After five years of all-GOP governance and conservative policy failures, continuing them does not sound like part of a winning game plan.  We can measure things now and it has been established beyond all certainty that cutting or refusing to increase taxes, for whatever reason, does NOT increase revenue.  On Mr. Newhouse’s Issues page on Education Reform, his #1 under “I support” set off an immediate red flag as well it should.  Has anyone been able to increase teacher pay without a commensurate increase in revenue?  I think it is entirely reasonable to be skeptical given the most recent results regardless of specifics.  Looking over some of the other items, it is apparent that Mr. Newhouse’s policy positions serve a given narrative and agenda more than address any issues pertinent to the citizens of Senate District 25.

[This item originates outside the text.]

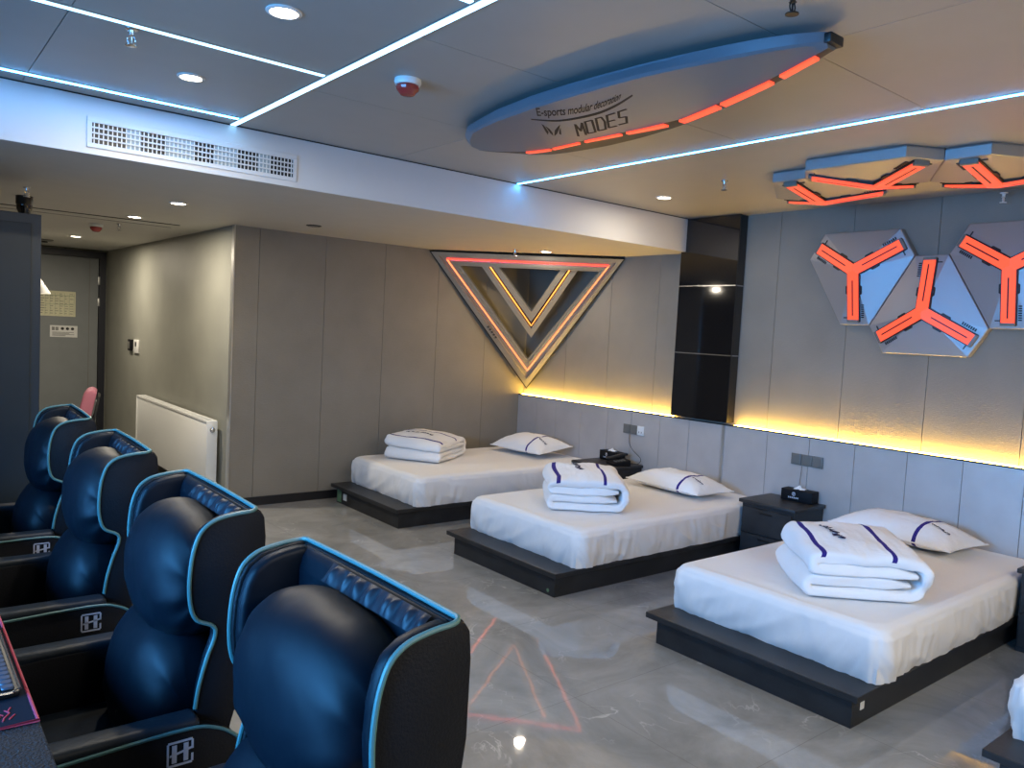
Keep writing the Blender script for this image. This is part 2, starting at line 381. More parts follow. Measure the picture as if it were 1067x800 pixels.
# ------------------------------------------------------------------ Y lamps (truncated triangles)
def frame(u, v, n):  # columns
    return Matrix((Vector(u), Vector(v), Vector(n))).transposed()
LS, SS, TH, AP = .548, .212, .075, .055      # long side, short side, thickness
def tri_poly(flip):
    tot = LS+2*SS; hgt = tot*.866; c = [(-tot/2, hgt/3), (tot/2, hgt/3), (0, -2*hgt/3)]
    out = []
    for i in range(3):
        a = Vector(c[i]); p = Vector(c[i-1]); q = Vector(c[(i+1) % 3])
        out += [a+(p-a).normalized()*SS, a+(q-a).normalized()*SS]
    if flip: out = [Vector((-p.x, -p.y)) for p in out]
    return out
def y_lamp(loc, rot, flip, label, group):
    t = thing('hexagonal_wall_lamp' if 'wall' in group else 'hexagonal_ceiling_lamp', label, 'lamp', loc, rot, group)
    P = tri_poly(flip); m = len(P)
    mb = MB(); v = [(p.x*.985, p.y*.985, 0) for p in P]+[(p.x, p.y, .01) for p in P]+[(p.x, p.y, TH-.016) for p in P]+[(p.x*.985, p.y*.985, TH-.012) for p in P]+[(0, 0, TH+AP)]
    f = [list(range(m))]
    for k in range(3):
        for i in range(m): f.append((k*m+i, (k*m)+(i+1) % m, (k+1)*m+(i+1) % m, (k+1)*m+i))
    for i in range(m): f.append((3*m+i, 3*m+(i+1) % m, 4*m))
    mb.add(v, f); mb.build('panel', 'brushed', t, angle=2)
    angs = [math.radians(a)+(PI if flip else 0) for a in (150, 30, 270)]
    bp = MB()
    def hz(l): return TH-.010+(AP+.010)*(1-min(l, .378)/.378)
    def slab(mb, pts, d, s, lo, hi):
        """pts: (along, across) outline following the sloping ridge of the panel"""
        n = len(pts); v = [d*l+s*w+Vector((0, 0, hz(l)+lo)) for l, w in pts]+[d*l+s*w+Vector((0, 0, hz(l)+hi)) for l, w in pts]
        mb.add(v, [list(range(n))[::-1], [n+i for i in range(n)]]+[(i, (i+1) % n, n+(i+1) % n, n+i) for i in range(n)])
    for a in angs:
        d = Vector((math.cos(a), math.sin(a), 0)); s = Vector((-d.y, d.x, 0))
        slab(bp, [(0, 0), (.027, -.046), (.355, -.046), (.355, .046), (.027, .046)], d, s, -.02, .008)
        for sd in (-1, 1): slab(bp, [(.10, sd*.044), (.17, sd*.044), (.16, sd*.057), (.11, sd*.057)], d, s, -.02, .006)
        for k in range(7): slab(bp, [(.235+k*.014, .053), (.243+k*.014, .053), (.243+k*.014, .072), (.235+k*.014, .072)], d, s, -.02, .002)
        slab(bp, [(.325, -.045), (.332, -.045), (.332, -.076), (.325, -.076)], d, s, -.02, .002)
    bp.build('backing_plate', 'black', t, smooth=False)
    for a in angs:
        d = Vector((math.cos(a), math.sin(a), 0)); s = Vector((-d.y, d.x, 0))
        b = MB(); slab(b, [(0, 0), (.0215, -.037), (.348, -.037), (.348, .037), (.0215, .037)], d, s, .004, .020)
        o = b.build('light_bar', 'led_orange', t, smooth=False)
        b = MB(); slab(b, [(.07, -.0045), (.315, -.0045), (.315, .0045), (.07, .0045)], d, s, .019, .0215); b.build('slot', 'black', o, smooth=False)
        b = MB(); slab(b, [(.342, -.041), (.360, -.041), (.360, .041), (.342, .041)], d, s, -.02, .022); b.build('end_clip', 'grey_plastic', o, smooth=False)
    return t
RW = frame((0, -1, 0), (0, 0, 1), (-1, 0, 0)); RC = frame((0, -1, 0), (-1, 0, 0), (0, 0, -1))
gw, gc = 'Y-lit hexagonal wall lamps', 'Y-lit hexagonal ceiling lamps'
a = y_lamp((XU-.001, 2.825, 2.153), RW, False, 'silver hexagonal wall lamp with orange Y light, nearest the black column', gw)
b = y_lamp((XU-.001, 2.335, 1.870), RW, True, 'silver hexagonal wall lamp with upside-down orange Y light, lowest of the wall lamps', gw)
c = copy_tree(a); place(c, (XU-.001, 1.845, 2.153), None, 'silver hexagonal wall lamp with orange Y light, cut off by the right edge', gw)
d = copy_tree(a); d.name = 'hexagonal_ceiling_lamp'; place(d, (4.27, 2.17, CE-.001), None, 'middle silver ceiling lamp with orange Y light, long flat side facing the board', gc); d.rotation_euler = RC.to_euler()
e = copy_tree(b); e.name = 'hexagonal_ceiling_lamp'; place(e, (4.55, 2.66, CE-.001), None, 'orange Y ceiling lamp at the end nearest the black column', gc); e.rotation_euler = RC.to_euler()
f = copy_tree(b); f.name = 'hexagonal_ceiling_lamp'; place(f, (4.55, 1.68, CE-.001), None, 'orange Y ceiling lamp at the right edge of the photo', gc); f.rotation_euler = RC.to_euler()

# ------------------------------------------------------------------ hanging board
EMB = [[(-0.038, 0.137), (-0.043, 0.118), (-0.097, 0.041), (-0.135, 0.012), (-0.101, 0.059)],
       [(-0.044, 0.109), (-0.057, 0.072), (-0.086, 0.027), (-0.123, -0.013), (-0.102, 0.028)],
       [(-0.12, -0.015), (-0.049, 0.046), (0.002, 0.075), (0.038, 0.092), (-0.02, 0.046), (-0.085, 0.001)],
       [(-0.033, 0.033), (0.01, 0.064), (-0.071, -0.015), (-0.069, 0.001)]]
def board():
    y0 = 2.42
    T = lambda l: sorted((y-y0, x-2.45) for x, y in l)
    top = T([(2.52, 3.50), (2.44, 3.492), (2.36, 3.40), (2.277, 3.259), (2.233, 3.08), (2.196, 2.921), (2.166, 2.629), (2.163, 2.408), (2.172, 2.211), (2.185, 2.039), (2.203, 1.886), (2.226, 1.75), (2.244, 1.659), (2.269, 1.564), (2.302, 1.481), (2.341, 1.417), (2.36, 1.40)])
    band = T([(2.522, 3.497), (2.45, 3.475), (2.354, 3.36), (2.258, 3.199), (2.217, 3.056), (2.187, 2.906), (2.152, 2.61), (2.148, 2.385), (2.152, 2.188), (2.163, 2.014), (2.189, 1.871), (2.222, 1.743), (2.246, 1.658), (2.272, 1.565), (2.305, 1.48), (2.342, 1.414), (2.362, 1.40)])
    out = T([(2.53, 3.50), (2.60, 3.49), (2.70, 3.43), (2.775, 3.345), (2.802, 3.226), (2.800, 3.095), (2.778, 2.781), (2.748, 2.537), (2.707, 2.292), (2.652, 2.061), (2.588, 1.844), (2.523, 1.654), (2.462, 1.483), (2.425, 1.406)])
    inn = T([(2.524, 3.498), (2.56, 3.44), (2.60, 3.34), (2.625, 3.20), (2.620, 3.05), (2.590, 2.861), (2.568, 2.69), (2.566, 2.468), (2.570, 2.233), (2.572, 2.159), (2.518, 1.935), (2.456, 1.685), (2.403, 1.516), (2.370, 1.40)])
    inn2 = T([(2.526, 3.499), (2.575, 3.45), (2.622, 3.36), (2.650, 3.218), (2.645, 3.07), (2.612, 2.88), (2.590, 2.70), (2.590, 2.48), (2.608, 2.233), (2.612, 2.159), (2.560, 1.935), (2.493, 1.685), (2.436, 1.516), (2.402, 1.40)])
    def rise(y): t = abs(y)/1.02; return .05*t**2
    N = 70; ya, yb = 1.404-y0, 3.496-y0
    def sec(y):
        r = rise(y); xt = lerp_tab(top, y); xb = max(lerp_tab(band, y), xt-.06); xi = max(lerp_tab(inn, y), xb+.004); xi2 = max(lerp_tab(inn2, y), xi+.002); xo = max(lerp_tab(out, y), xi2+.002)
        Z = lambda z: min(z, 2.597)
        return [(xt, y, 2.606), (xt, y, 2.598), (xb, y, Z(2.560+r*.3)), (xb+.010, y, Z(2.548+r*.4)), (xi, y, Z(2.505+r*1.1)), (xi2, y, Z(2.505+r*1.1)), (xo, y, Z(2.525+r)), (xo, y, 2.606)]
    t = thing('ceiling_board', 'grey surfboard-shaped panel with black lettering and orange lights hanging under the ceiling', 'ceiling sign', (2.45, y0, 0))
    S = [sec(ya+(yb-ya)*(.5-.5*math.cos(PI*i/N))) for i in range(N+1)]
    mb = MB(); v = [p for s in S for p in s]; fs = []; mi = []
    for i in range(N):
        for k in range(8):
            if k in (4, 5): continue
            fs.append((i*8+k, (i+1)*8+k, (i+1)*8+(k+1) % 8, i*8+(k+1) % 8))
    fs += [list(range(8)), [N*8+k for k in range(8)][::-1]]
    mb.add(v, fs); mb.build('hull', 'board', t, angle=25)
    mb = MB(); v = [p for s in S for p in s[4:7]]; fs = []
    for i in range(N):
        for k in (0, 1): fs.append((i*3+k, (i+1)*3+k, (i+1)*3+k+1, i*3+k+1))
    mb.add(v, fs); mb.build('dark_edge_panel', 'black', t)
    # lights along the edge
    for a, b in ((1.46, 1.62), (1.67, 1.925), (1.95, 2.17), (2.25, 2.46), (2.50, 2.73), (2.78, 3.0), (3.03, 3.22)):
        mb = MB(); n = 10; v = []
        for i in range(n+1):
            y = a+(b-a)*i/n-y0; r = rise(y); x1 = lerp_tab(inn, y)+.002; x2 = lerp_tab(inn2, y)-.001
            z = 2.505+r*1.1
            v += [(x1, y, z), (x1, y, z-.008), (x2, y, z-.008), (x2, y, z)]
        fs = [(i*4+k, (i+1)*4+k, (i+1)*4+(k+1) % 4, i*4+(k+1) % 4) for i in range(n) for k in range(4)]+[(0, 1, 2, 3), (n*4+3, n*4+2, n*4+1, n*4)]
        mb.add(v, fs).build('edge_light', 'led_orange', t, smooth=False)
    def zb(x, y):  # underside height at local point
        s = sec(y); A, B = s[3], s[4]; k = (x-A[0])/max(B[0]-A[0], .01); return A[2]+(B[2]-A[2])*k
    def lay(mb, name, ox, oy, ang, shear=0):
        ca, sa = math.cos(ang), math.sin(ang); out = []
        for (u, w, h) in mb.v:
            u += shear*w
            p, q = u*ca-w*sa, u*sa+w*ca
            y = oy-p-y0; x = ox-q-2.45; out.append((x, y, zb(x, y)-.0012-h))
        mb.v = out; return mb.build(name, 'print', t, smooth=False)
    # lettering, in u (towards -y) and v (towards -x) from the point (2.45, 2.70); all of it slants forward
    tm = text_mb('E-sports modular decoration', .10, 0, .0016); L = max(p[0] for p in tm.v)
    def tb(p):
        a = p[0]*.446/L; b = p[1]; return (.026+a+1.0*b, .150+.055*((a-.26)/.23)**2*(1 if a < .26 else .62)+b*(1-.2*a/.45), 0)
    tm.v = [tb(p) for p in tm.v]
    lay(tm, 'small_lettering', 2.45, 2.70, 0)
    def ribbon(mb, pts, w):
        for (a, b) in zip(pts, pts[1:]):
            a = Vector(a); b = Vector(b); d = (b-a).normalized(); s = Vector((-d.y, d.x))*w/2; a = a-d*w*.35; b = b+d*w*.35
            P = [a-s, b-s, b+s, a+s]; mb.add([(p.x, p.y, 0) for p in P], [(0, 1, 2, 3)])
    sw = sm([(-.036, .200, 0), (.071, .130, 0), (.257, .110, 0), (.40, .130, 0), (.545, .176, 0)], 8); n = len(sw)-1; v = []
    for i, p in enumerate(sw): h = .0065+.004*math.sin(PI*i/n); v += [(p.x-h*.6, p.y-h, 0), (p.x+h*.6, p.y+h, 0)]
    mb = MB(); mb.add(v, [(2*i, 2*i+2, 2*i+3, 2*i+1) for i in range(n)]); lay(mb, 'underline_swoosh', 2.45, 2.70, 0)
    LT = {'M': [[(0, 0), (.05, 1), (.5, .4), (.9, 1), (1, 0)]], 'O': [[(0, .02), (.0, .98), (.85, .98), (.95, .02), (0, .02)]],
          'D': [[(.05, .02), (.05, .98), (.7, .98), (1, .6), (.95, .02), (.05, .02)]], 'E': [[(.95, .98), (.05, .95), (.05, .03), (.95, .03)], [(.1, .5), (.85, .5)]],
          'S': [[(.95, .98), (.1, .95), (.1, .52), (.9, .48), (.88, .03), (.0, .03)]]}
    mb = MB()
    for k, ch in enumerate('MODES'):
        for pl in LT[ch]: ribbon(mb, [(-.004+k*.070+x*.050+.85*y*.122+.0*k, -.061+k*.006+y*.122) for x, y in pl], .0115)
    lay(mb, 'large_lettering', 2.45, 2.70, 0)
    mb = MB()
    for P in EMB: mb.add([(a, b, 0) for a, b in P], [tuple(range(len(P)))])
    lay(mb, 'butterfly_emblem', 2.45, 2.70, 0)
    MB().box(-.10, -.02, -1.035, -1.005, 2.572, 2.604, .004).build('end_cap', 'black', t)
    mb = MB()
    for y in (-.6, 0, .6): mb.lathe([(.02, 2.6), (.02, CE)], (.02, y, 0), 12)
    mb.build('hanging_post', 'dark_metal', t)
board()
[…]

Politics, especially conservative politics, has a way of attracting overachievers.  If only overachievers could convert their track records to positive results and legislate laws and public policy that served a majority and addressed problems faced by the people I doubt they would have so many challengers this year.  It doesn’t matter how impressive a candidate’s resume may be or what they bring to the table in terms of personal experience.  All those football win-loss records or stellar Georgetown and flight school grade point averages guarantee NOTHING!  If someone is riding a candidacy message of perpetuating failing or failed policies then all that experience does not matter one iota.  They are by any reasonable metric subject to defeat by a good and worthy opponent with a message more palatable than their stale one.  We need to stop being awed and intimidated by class valedictorians.  The best and most wonderful examples of legislators I have known are those who were ordinary people who rose to do extraordinary things, like campaign to represent a constituency that badly needs an average person to do all that is necessary for the average and outstanding citizens alike.  Please remember on Election Day that regime change begins with your vote!